The legacy media companies Fox (FOXA), ESPN (through Disney ), CBS (PARA), and NBC are all paying at least $2 billion annually to the league for broadcast rights for the next 11 seasons.

Amazon (AMZN) was the first next-generation streaming platform to get a piece of the NFL pie with its Thursday Night Football package, with Apple (AAPL) and YouTube fighting over the final slice.

Netflix (NFLX) is still the streaming content king with 223 million subscribers, but the company does not have a presence in live television. 

Thestreamable.com conducted a survey of 2,562 fans who regularly watch the NFL. The study found that 48% of NFL fans "definitely will or are likely" to subscribe to Sunday Ticket once it is offered by a major streaming provider.

The winning bidder will pick up a big number of first-time subscribers, according to the study, more than 40% of those that never subscribed before said they would "definitely" will. 

Legacy Media Changes

While nascent streamers like Apple and Google are looking to bet big on sports and sports programming, at least one person in the analyst community are urging Disney (DIS), a legacy media company, to get out of its sports business. 

In a note published this week, Wells Fargo analyst Steve Cahall says that CEO Bob Iger's return to the company signals that the company will spin off its ESPN assets in 2023. 

"DIS will begin the spin-off process for ESPN & ABC including launching ESPN in streaming a la carte," Cahall wrote. "Cost rationalization and balance sheet options are critical to reaching this outcome. The result is a better-off remaining DIS."

The sentiment for the separation isn't new, with analysts for years saying that the company should consider it due to cord cutting and a lack of profitability at the cost intensive "worldwide leader in sports."

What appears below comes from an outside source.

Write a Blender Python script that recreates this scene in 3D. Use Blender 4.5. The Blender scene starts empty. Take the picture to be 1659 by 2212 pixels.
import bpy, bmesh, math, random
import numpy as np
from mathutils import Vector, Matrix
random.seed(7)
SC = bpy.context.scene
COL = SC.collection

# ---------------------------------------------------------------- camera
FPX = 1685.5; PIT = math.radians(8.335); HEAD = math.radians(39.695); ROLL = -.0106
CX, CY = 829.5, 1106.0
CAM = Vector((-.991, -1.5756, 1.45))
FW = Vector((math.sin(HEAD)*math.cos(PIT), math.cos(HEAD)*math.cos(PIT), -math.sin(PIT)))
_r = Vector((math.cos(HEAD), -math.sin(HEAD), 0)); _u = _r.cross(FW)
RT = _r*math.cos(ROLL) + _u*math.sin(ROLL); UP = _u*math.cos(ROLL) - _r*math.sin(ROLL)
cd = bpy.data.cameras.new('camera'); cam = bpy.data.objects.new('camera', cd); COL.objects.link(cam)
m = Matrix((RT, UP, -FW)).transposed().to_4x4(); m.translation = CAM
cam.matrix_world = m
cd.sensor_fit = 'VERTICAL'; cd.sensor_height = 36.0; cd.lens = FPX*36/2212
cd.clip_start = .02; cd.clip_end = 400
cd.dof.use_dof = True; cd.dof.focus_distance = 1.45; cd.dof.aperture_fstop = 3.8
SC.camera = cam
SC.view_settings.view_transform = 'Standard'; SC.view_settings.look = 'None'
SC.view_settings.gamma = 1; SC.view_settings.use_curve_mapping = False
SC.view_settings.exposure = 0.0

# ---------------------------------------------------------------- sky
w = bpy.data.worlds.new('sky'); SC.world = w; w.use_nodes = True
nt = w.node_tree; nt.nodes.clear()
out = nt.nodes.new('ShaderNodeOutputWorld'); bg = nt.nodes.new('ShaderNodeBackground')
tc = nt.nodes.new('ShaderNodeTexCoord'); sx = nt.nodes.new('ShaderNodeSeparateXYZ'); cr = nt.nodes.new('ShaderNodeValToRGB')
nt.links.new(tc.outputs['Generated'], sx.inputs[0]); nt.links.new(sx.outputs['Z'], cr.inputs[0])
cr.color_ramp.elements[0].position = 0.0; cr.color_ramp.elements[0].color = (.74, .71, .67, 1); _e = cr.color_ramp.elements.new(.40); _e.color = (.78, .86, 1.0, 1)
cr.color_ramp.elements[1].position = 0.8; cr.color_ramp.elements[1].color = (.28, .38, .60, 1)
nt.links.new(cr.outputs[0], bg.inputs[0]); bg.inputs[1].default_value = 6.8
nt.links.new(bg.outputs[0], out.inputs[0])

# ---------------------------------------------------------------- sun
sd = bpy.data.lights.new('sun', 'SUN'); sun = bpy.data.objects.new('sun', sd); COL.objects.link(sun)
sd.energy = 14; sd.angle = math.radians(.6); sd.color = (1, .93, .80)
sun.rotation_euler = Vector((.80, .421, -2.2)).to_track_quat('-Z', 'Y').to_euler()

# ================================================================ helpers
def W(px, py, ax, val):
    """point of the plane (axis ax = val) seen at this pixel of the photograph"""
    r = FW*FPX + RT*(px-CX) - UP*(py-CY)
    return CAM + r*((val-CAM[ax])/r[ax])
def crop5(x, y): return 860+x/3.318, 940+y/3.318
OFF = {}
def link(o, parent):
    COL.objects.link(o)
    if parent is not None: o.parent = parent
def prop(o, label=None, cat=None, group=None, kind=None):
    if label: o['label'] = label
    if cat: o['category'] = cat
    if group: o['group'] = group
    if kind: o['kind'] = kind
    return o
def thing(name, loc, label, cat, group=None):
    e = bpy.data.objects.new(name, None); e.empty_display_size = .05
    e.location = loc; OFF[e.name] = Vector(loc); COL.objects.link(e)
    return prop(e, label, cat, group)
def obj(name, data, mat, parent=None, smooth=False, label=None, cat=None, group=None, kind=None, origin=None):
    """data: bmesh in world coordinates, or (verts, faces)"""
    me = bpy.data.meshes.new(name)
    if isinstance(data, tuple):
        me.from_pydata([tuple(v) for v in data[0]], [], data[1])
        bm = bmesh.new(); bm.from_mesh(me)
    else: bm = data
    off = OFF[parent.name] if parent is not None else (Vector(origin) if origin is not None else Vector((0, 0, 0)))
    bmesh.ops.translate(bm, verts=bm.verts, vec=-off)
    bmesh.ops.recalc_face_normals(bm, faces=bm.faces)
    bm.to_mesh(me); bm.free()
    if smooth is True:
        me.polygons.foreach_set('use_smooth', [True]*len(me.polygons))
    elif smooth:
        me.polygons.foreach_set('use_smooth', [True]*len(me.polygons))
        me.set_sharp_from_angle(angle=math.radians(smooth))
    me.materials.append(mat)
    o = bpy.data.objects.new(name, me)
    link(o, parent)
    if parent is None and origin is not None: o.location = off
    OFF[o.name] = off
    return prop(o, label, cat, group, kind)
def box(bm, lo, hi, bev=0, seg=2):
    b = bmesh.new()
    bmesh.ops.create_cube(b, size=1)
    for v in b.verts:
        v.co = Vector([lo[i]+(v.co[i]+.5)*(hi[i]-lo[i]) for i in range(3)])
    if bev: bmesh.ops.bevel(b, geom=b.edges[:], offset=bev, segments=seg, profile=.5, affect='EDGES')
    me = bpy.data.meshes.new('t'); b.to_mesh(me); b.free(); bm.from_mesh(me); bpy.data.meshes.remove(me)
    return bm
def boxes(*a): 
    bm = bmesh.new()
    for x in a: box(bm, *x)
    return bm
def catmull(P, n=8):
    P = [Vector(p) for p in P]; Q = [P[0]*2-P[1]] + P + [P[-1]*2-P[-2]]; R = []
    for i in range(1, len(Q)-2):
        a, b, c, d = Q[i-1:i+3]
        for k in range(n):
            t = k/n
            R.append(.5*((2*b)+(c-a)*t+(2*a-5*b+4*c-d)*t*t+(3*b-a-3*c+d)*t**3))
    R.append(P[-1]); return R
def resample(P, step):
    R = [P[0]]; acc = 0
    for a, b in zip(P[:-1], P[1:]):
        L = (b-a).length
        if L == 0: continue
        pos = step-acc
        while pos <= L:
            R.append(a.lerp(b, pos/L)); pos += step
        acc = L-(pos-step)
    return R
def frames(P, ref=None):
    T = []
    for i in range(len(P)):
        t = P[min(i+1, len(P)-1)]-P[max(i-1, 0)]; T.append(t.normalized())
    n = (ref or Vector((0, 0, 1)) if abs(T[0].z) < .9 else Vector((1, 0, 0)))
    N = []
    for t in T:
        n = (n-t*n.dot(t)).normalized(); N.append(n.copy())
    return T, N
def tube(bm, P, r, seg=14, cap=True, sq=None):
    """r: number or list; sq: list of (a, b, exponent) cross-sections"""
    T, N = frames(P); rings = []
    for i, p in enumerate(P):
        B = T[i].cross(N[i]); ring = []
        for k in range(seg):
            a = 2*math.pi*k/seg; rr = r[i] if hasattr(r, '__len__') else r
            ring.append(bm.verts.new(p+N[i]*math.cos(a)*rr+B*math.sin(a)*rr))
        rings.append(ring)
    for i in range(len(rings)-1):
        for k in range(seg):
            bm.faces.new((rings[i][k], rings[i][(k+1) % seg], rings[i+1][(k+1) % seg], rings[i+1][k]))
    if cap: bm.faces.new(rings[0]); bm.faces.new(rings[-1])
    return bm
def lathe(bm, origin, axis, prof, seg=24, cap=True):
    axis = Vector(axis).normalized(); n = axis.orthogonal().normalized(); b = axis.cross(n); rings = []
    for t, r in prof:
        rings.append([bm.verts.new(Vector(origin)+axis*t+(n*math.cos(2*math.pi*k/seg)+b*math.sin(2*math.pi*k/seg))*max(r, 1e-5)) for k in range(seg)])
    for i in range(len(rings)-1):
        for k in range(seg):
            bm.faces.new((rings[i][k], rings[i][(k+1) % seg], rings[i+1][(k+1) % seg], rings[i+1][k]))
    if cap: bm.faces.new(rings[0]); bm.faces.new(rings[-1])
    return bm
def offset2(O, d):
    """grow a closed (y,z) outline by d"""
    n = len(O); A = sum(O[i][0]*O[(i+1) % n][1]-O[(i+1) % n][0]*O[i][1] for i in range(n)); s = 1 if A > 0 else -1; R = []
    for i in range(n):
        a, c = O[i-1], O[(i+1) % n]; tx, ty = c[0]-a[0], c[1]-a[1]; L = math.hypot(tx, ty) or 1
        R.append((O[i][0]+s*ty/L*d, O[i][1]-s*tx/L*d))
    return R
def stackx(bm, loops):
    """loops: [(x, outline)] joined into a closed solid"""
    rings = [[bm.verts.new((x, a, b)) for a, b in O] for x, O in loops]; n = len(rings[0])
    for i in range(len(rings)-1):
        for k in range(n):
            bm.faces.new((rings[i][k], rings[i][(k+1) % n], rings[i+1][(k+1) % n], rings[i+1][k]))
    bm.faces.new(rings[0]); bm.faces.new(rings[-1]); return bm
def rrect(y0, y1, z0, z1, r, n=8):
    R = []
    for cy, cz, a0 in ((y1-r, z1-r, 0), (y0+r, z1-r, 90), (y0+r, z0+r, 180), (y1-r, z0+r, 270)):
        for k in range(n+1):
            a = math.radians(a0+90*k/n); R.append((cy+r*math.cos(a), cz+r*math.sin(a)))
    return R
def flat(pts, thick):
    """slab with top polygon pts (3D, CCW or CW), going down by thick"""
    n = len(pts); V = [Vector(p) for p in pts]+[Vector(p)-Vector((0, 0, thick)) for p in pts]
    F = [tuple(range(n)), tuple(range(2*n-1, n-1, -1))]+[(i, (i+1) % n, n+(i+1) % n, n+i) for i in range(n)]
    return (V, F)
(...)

But former CEO Bob Chapek said that ESPN was still part of Disney's future while he was still in charge. 

"If you happen to have a vision for the future that the rest of the world’s not necessarily in tune with yet, then you keep ESPN. You keep ESPN, and you have a full complement of general entertainment, family news, sports that no other entertainment company can touch," Chapek told Deadline,

But now that Chapek is out at Disney, and all bets are off.